Как уж там Ярошенко сам себе объяснял тенденцию «Хора» — опять, должно быть, желанием показать забвение людей от жизненной тяготы? Но за рамками «Хора» жизненной тяготы не чувствуется — вот что в картине самое неярошенковское, и отсюда в ней все неярошенковское.
Но рядом, на той же выставке, Ярошенко показал другой «хор»; хотя поет на холсте лишь один человек, зато какой согласный хор слушающих! Картина называется «Песни о былом».
В сакле горского князя, освещенной подвижным пламенем очага, бродячий певец поет о героях минувших веков, о былых подвигах, боях и победах. Далеко залетел мыслью замерший в деревянном кресле князь, мрачен хаджи в чалме, опустившийся на пол у самого очага, задумчивы горцы, столпившиеся за спиной певца, — все напряженно и печально внимают сказанию о славных былых временах. По стенам и потолку колышутся черные тени…
В сказаниях горцев жили герои, которые бились насмерть с поработителями своего народа, даровали людям огонь и хлеб, меч и серп, которые никогда не становились рабами. Когда сам бог потребовал, чтобы они во всем исполняли его волю, они предпочли умереть, но не покорились.
«А доспехи боевые
Я надел для дел высоких:
Мой удел — защита правды!» —
вот ради чего рождаются на свет герои, вот зачем тотчас после рождения кузнец закаляет их в огненном горниле.
Так пели, переходя из селения в селение, бродячие певцы, и Ярошенко слышал, знал эти древние сказания, эти величественные песни.
Замысел картины нередко связывают с многочисленными этнографическими этюдами Ярошенко, исполненными в путешествиях, видят в ней «итог» изучения художником Кавказа, его прошлого и настоящего. Все это, конечно, правильно. Ярошенко и быт горцев изучал, и этюды писал, и, несомненно, его познания из истории и современной жизни Кавказа вошли в картину, подсказали замысел и определили решение. Но специалисты-этнографы однажды очень тонко подметили, что художник, великолепно знавший особенности быта различных кавказских народов и в этюдах с высокой точностью передававший всякую подробность, в «Песнях о былом» подробности, до различных народов относящиеся, как бы умышленно смешал: жилище, обстановка, одежда и прочие приметы быта показаны в картине обобщенно. Это очень важное наблюдение: оно свидетельствует о том, что Ярошенко нужна была не просто «заметка по Кавказу» (как называл он свои этюды, гордясь, что ни на йоту не отступает от натуры ради композиции или общего впечатления), оно свидетельствует о том, что ему опять-таки нужен был некий «иероглиф». Ради чего искал его Ярошенко? Неужели для того только, чтобы передать грусть горцев о давних временах, воспетых в народных сказаниях? И неужели одного этого оказалось бы довольно, чтобы написать картину, тревожащую зрителя острым, глубоко личным, «сегодняшним» чувством?..

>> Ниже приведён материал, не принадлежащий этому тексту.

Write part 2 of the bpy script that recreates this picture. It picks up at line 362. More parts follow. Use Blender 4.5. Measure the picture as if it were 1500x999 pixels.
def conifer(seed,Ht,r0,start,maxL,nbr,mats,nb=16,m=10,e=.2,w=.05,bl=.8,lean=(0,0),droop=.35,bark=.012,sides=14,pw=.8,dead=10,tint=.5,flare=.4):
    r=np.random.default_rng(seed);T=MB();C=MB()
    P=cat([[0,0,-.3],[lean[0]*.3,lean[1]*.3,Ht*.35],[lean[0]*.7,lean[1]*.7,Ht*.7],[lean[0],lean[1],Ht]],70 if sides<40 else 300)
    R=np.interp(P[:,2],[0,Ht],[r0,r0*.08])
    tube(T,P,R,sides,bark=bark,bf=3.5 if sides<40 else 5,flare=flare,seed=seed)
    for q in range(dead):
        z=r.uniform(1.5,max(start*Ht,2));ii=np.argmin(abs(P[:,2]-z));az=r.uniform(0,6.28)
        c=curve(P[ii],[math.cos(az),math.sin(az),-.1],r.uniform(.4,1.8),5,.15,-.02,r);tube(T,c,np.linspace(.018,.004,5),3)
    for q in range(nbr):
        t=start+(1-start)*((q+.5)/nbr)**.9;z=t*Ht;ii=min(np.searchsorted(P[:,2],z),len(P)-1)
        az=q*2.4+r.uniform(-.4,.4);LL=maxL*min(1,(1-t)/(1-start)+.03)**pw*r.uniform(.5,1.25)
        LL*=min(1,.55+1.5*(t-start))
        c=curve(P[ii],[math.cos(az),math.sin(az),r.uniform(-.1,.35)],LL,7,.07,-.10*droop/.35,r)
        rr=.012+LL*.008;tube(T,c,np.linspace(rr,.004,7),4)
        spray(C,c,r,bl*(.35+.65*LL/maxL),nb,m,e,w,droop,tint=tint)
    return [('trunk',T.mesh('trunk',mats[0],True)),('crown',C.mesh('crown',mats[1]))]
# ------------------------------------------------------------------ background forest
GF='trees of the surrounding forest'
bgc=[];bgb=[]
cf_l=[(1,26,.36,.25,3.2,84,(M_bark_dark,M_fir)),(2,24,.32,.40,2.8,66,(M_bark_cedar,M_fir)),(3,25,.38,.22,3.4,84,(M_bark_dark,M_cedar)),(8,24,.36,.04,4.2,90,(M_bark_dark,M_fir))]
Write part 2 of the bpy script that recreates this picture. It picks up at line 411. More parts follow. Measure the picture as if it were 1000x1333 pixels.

Этнографические и исторические сведения, древние сказания, привлекательные образы сильных и смелых людей, героев, закаленных в огне защитников правды, размышления о превратности судеб кавказских народов были материалом для картины и побуждением к работе над ней. Но напряженная ее тревога, боль, тоска, страдание, в ней заключенное и находящее отклик в зрителе, от этого острого, личного — «ярошенковского». Воспоминания о недавнем героическом прошлом, о людях и подвигах, им воспетых, тоска по ушедшему в прошлое героическому времени, желание сложить о нем песню и в песне еще раз пережить его — вот чувство, переполнявшее Ярошенко, роднившее его с лучшими из его современников, то «сегодняшнее», которое своей картиной он «записывал в историю».